Now, I admit things got faster as they got bigger, but they did not get as faster as fast as they got bigger.

That’s why I’m founding a new club, in the spirit of BAARF, the Battle Against Any Raid Five.

I’m calling it the Battle Against Huge Disks for Databases, or “BAHD for DBs”. You can either join me in my battle against huge disks for Databases. Or not. Together, we can relegate these monsters to their intended purpose, whatever that may be. Or not.

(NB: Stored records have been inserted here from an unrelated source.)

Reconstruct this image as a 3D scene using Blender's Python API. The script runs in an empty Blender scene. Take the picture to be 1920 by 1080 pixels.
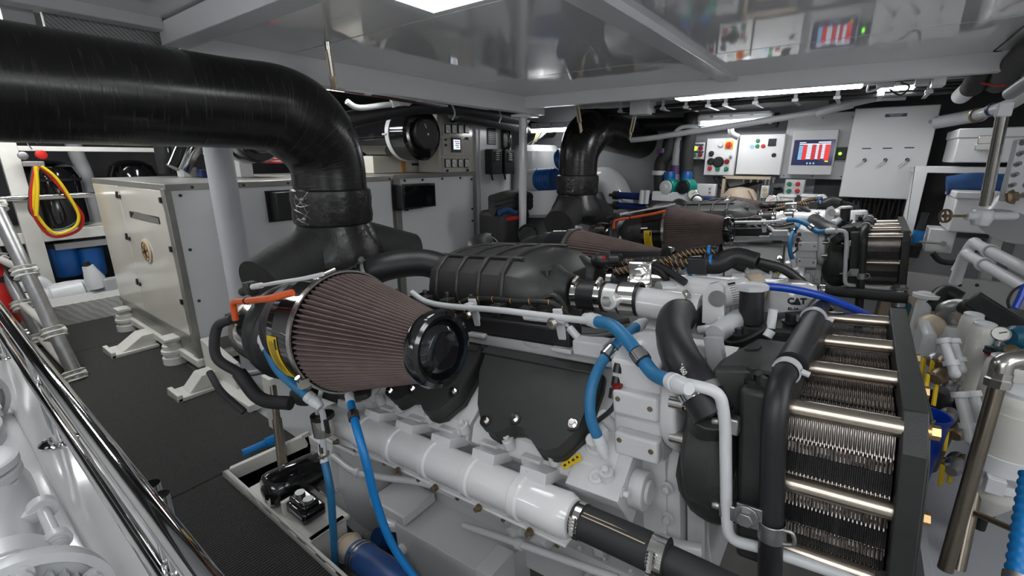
import bpy, bmesh, math, random
from mathutils import Vector as V, Matrix
random.seed(7)
R = math.radians
scn = bpy.context.scene
COL = scn.collection
# ---------------------------------------------------------------- camera
FPX = 853.33; TH = R(15.85); YAW = R(36.7); EYE = V((0, 0, 1.6))
cam = bpy.data.cameras.new('camera'); cam.sensor_width = 36; cam.lens = FPX / 1920 * 36; cam.clip_start = .02
cob = bpy.data.objects.new('camera', cam); COL.objects.link(cob)
cob.location = EYE; cob.rotation_euler = (R(90) - TH, 0, YAW); scn.camera = cob
FW = V((-math.sin(YAW) * math.cos(TH), math.cos(YAW) * math.cos(TH), -math.sin(TH)))
RT = V((math.cos(YAW), math.sin(YAW), 0)); UP = RT.cross(FW)
def ray(x, y): return FW * FPX + RT * (x - 960) - UP * (y - 540)
def P(x, y, X=None, Y=None, Z=None):
    """point where the sight line through a photo pixel meets a world plane"""
    d = ray(x, y)
    t = (X - EYE.x) / d.x if X is not None else (Y - EYE.y) / d.y if Y is not None else (Z - EYE.z) / d.z
    return EYE + d * t
def D(x, y, dep): return EYE + ray(x, y) * (dep / FPX)
EM = Matrix.Translation((-1.0, 1.6, 0)) @ Matrix.Rotation(R(-6), 4, 'Y')   # near engine frame (shaft rake)
EI = EM.inverted()
def E(x, y, u=None, v=None, w=None):
    d = EI.to_3x3() @ ray(x, y); c = EI @ EYE
    i, q = (0, u) if u is not None else (1, v) if v is not None else (2, w)
    return c + d * ((q - c[i]) / d[i])
def EP(x, y, p, n):
    d = EI.to_3x3() @ ray(x, y); c = EI @ EYE; n = V(n)
    return c + d * ((V(p) - c).dot(n) / d.dot(n))
# ---------------------------------------------------------------- materials
def mat(name, col, rough=.5, metal=0, var=0, vs=8, bump=0, bs=60, coat=0, emit=None, es=0, rvar=0, col2=None, stretch=None, spec=.5):
    m = bpy.data.materials.new(name); m.use_nodes = True
    nt = m.node_tree; N = nt.nodes; L = nt.links; b = N['Principled BSDF']
    c = (*col, 1); b.inputs['Base Color'].default_value = c
    b.inputs['Roughness'].default_value = rough; b.inputs['Metallic'].default_value = metal
    b.inputs['Coat Weight'].default_value = coat; b.inputs['Coat Roughness'].default_value = .08
    b.inputs['Specular IOR Level'].default_value = spec
    if emit: b.inputs['Emission Color'].default_value = (*emit, 1); b.inputs['Emission Strength'].default_value = es
    if var or bump or rvar or col2:
        tc = N.new('ShaderNodeTexCoord'); mp = N.new('ShaderNodeMapping'); L.new(tc.outputs['Object'], mp.inputs['Vector'])
        if stretch: mp.inputs['Scale'].default_value = stretch
    if var or col2:
        n = N.new('ShaderNodeTexNoise'); n.inputs['Scale'].default_value = vs; n.inputs['Detail'].default_value = 6
        L.new(mp.outputs['Vector'], n.inputs['Vector'])
        r = N.new('ShaderNodeValToRGB'); e = r.color_ramp.elements
        e[0].position = .22; e[1].position = .8
        e[0].color = (*[k * (1 - var) for k in col], 1); e[1].color = (*(col2 or [min(1, k * (1 + var)) for k in col]), 1)
        L.new(n.outputs['Fac'], r.inputs['Fac']); L.new(r.outputs['Color'], b.inputs['Base Color'])
        if rvar:
            mr = N.new('ShaderNodeMapRange'); mr.inputs['To Min'].default_value = max(0, rough - rvar); mr.inputs['To Max'].default_value = rough + rvar
            L.new(n.outputs['Fac'], mr.inputs['Value']); L.new(mr.outputs['Result'], b.inputs['Roughness'])
    if bump:
        n = N.new('ShaderNodeTexNoise'); n.inputs['Scale'].default_value = bs; n.inputs['Detail'].default_value = 4
        L.new(mp.outputs['Vector'], n.inputs['Vector'])
        bp = N.new('ShaderNodeBump'); bp.inputs['Strength'].default_value = bump; bp.inputs['Distance'].default_value = .01
        L.new(n.outputs['Fac'], bp.inputs['Height']); L.new(bp.outputs['Normal'], b.inputs['Normal'])
    return m
MT = {}
def K(n): return MT[n]
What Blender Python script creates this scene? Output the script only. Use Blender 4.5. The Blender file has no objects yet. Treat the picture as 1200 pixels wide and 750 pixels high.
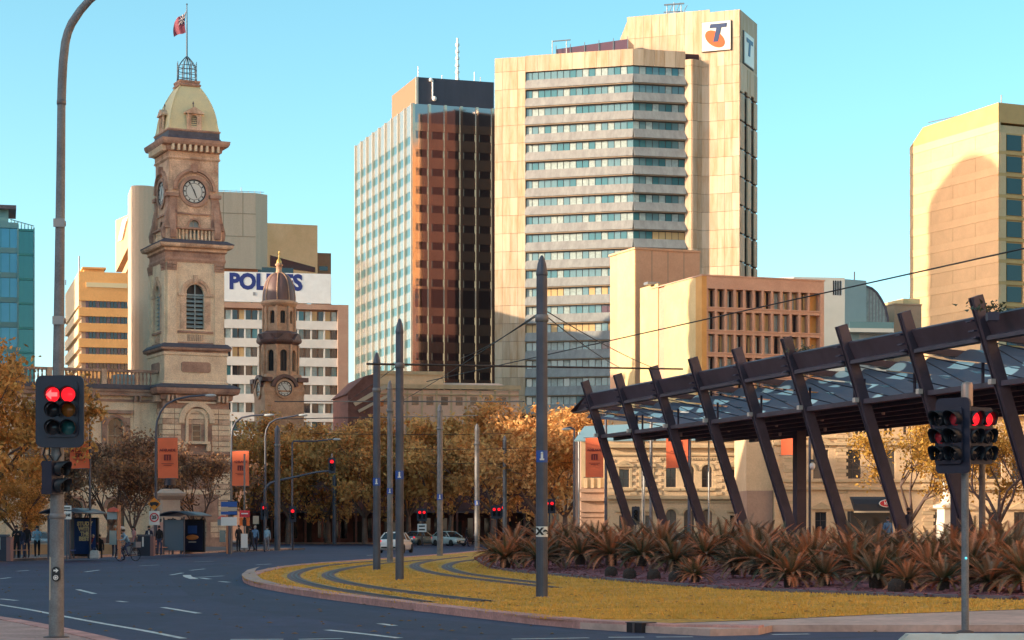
import bpy, bmesh, math, random
from mathutils import Vector, Matrix, Euler, noise
R = math.radians
sc = bpy.context.scene
COL = sc.collection
rnd = random.Random(11)

# ------------------------------------------------------------------ camera
CAMH = 1.7
FPX = 2400.0          # focal length in photo pixels (photo 1200 wide)
HZ = 620.0            # horizon row in the photo
cd = bpy.data.cameras.new('camera')
cam = bpy.data.objects.new('camera', cd)
COL.objects.link(cam)
cam.location = (0, 0, CAMH)
cam.rotation_euler = (R(90), 0, 0)
cd.sensor_width = 36.0
cd.lens = 36.0 * FPX / 1200.0
cd.shift_y = (HZ - 375.0) / 1200.0
cd.clip_start = 0.1
cd.clip_end = 6000
sc.camera = cam

# ------------------------------------------------------------------ world, sun
SUN_EL = R(13.0)
SUN_V = Vector((-1.0, -0.35, 0)).normalized() * math.cos(SUN_EL) + Vector((0, 0, math.sin(SUN_EL)))
wd = bpy.data.worlds.new("World")
sc.world = wd
wd.use_nodes = True
nt = wd.node_tree
bg = nt.nodes['Background']
sky = nt.nodes.new('ShaderNodeTexSky')
sky.sky_type = 'NISHITA'
sky.sun_disc = False
sky.sun_elevation = SUN_EL
sky.sun_rotation = math.atan2(SUN_V.x, SUN_V.y)
sky.air_density = 0.6
sky.dust_density = 1.2
sky.ozone_density = 1.5
hs = nt.nodes.new('ShaderNodeHueSaturation')
hs.inputs['Saturation'].default_value = 1.16
hs.inputs['Hue'].default_value = 0.464
tint = nt.nodes.new('ShaderNodeMix')
tint.data_type = 'RGBA'
tint.blend_type = 'MULTIPLY'
tint.inputs[0].default_value = 1.0
tint.inputs[7].default_value = (0.96, 0.83, 0.74, 1)
nt.links.new(sky.outputs[0], hs.inputs['Color'])
nt.links.new(hs.outputs[0], tint.inputs[6])
nt.links.new(tint.outputs[2], bg.inputs[0])
bg.inputs[1].default_value = 0.15
sl = bpy.data.lights.new('sun', 'SUN')
sl.energy = 2.65
sl.angle = R(0.5)
sl.color = (1.0, 0.77, 0.52)
so = bpy.data.objects.new('sun', sl)
COL.objects.link(so)
so.rotation_euler = SUN_V.to_track_quat('Z', 'Y').to_euler()
so.location = (-60, -20, 80)
sc.view_settings.view_transform = 'Standard'
sc.view_settings.look = 'None'
sc.view_settings.exposure = 1.64
sc.view_settings.gamma = 1.0

# ------------------------------------------------------------------ photo measure -> place
def gx(px, Y): return (px - 600.0) / FPX * Y
def gz(py, Y): return CAMH + (HZ - py) / FPX * Y
def G(px, py, z=0.0):
    Y = (CAMH - z) * FPX / (py - HZ)
    return Vector((gx(px, Y), Y, z))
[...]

To join, simply post a comment to this article with a story of how you have fought the BAHD for DB. I will keep the following list of charter members up to date:

# Name Battle story
1. Paul Vallee Wrote the original BAHD for DBs call to arms
2. Mark Brinsmead …short story made long, here’s the problem: disks are now almost 200x bigger than they were back then, but they are nowhere near 200x faster! Not if you use the entire disk, anyway. (Perhaps I’ll elaborate on that another day…)
3. Jonathan Gennick You mean I should use more than one drive?
4. Doug Burns Then again, if I were to put 5 of those 750Gb disks in my server at home… Mmmm.
5. Pete Scott Well, big disks could be useful to hold an online disk backup of a database. But other than that
6. Stephen Booth In the long run (due to better throughputs &c) using lots of smaller faster disks will be much, much cheaper but it could put up the initial implementation costs by 5%. As the implementation team have no responsibility for the long term running costs but do for the initial costs they go for what ever’s cheapest.
7. Connor McDonald As long as their in a SAN, it will all be okay. Doesn’t matter what crap disk it is, apparently, if its in a SAN, disk performance will be magically awesome. All the SAN vendors tell me this all the time.
8. Mogens Norgaard This is very good. Please make me a member
PS: The Cash you pay for the Cache will of course remove (alleviate? is that the word?) all problems you might encounter with big disks.
9. Thet Win Absolutely! Call for arms, it is. Count me in.
10. Marco Gralike What there aren’t 200Mb disk any more?
Were did they go? You traded them in for only a view 750Gb disks? He, thats not an army! No wonder you you were written out of the script.
11. Carel-Jan Engel Well, this should make me the 11th member, the same seq# as I have at the BAARF.
We need a Small Disk Liberation Army.
12. Andrei Kriushin The history evolves in spirals indeed. Does anybody remember “magnetic drums”? Seems they are coming back ;-)
13. This space intentionally left blank. ;-)
14. Joel Garry I remember when carrying around 20M disk platter stacks was a decent workout. Now I lose thumb drives. There’s no substitute for cubic inches, but you need to get the power to the ground. Bandwidth Über alles.
15. Jay Miller I’ve lost this fight many times in the past and expect to lose it many times in the future.

Them: But we’re giving you much faster CPUs, that should make up for it!
Me: We’re not CPU bound, we’re i/o bound!

16. James Morle I’m holding out for the 1TB drive. It would make the most perfect ironic
bedfellow for the 3-disk RAID-5 volume (The Most Ridiculous Configuration
In The World). Conversely, if we could get these storage densities into a
73GB 15K drive (thus minimising seeks) that might be a nice drive.
42. Jared Still It appears that soon we may have multi petabyte disks to contend with, and using storage virtualization software to manage many database in our 2 disk SANS. (RAID 1 you know)
What could make life easier than that.

Sign me up please, and make me member #42, as Mogens didn’t ask for it.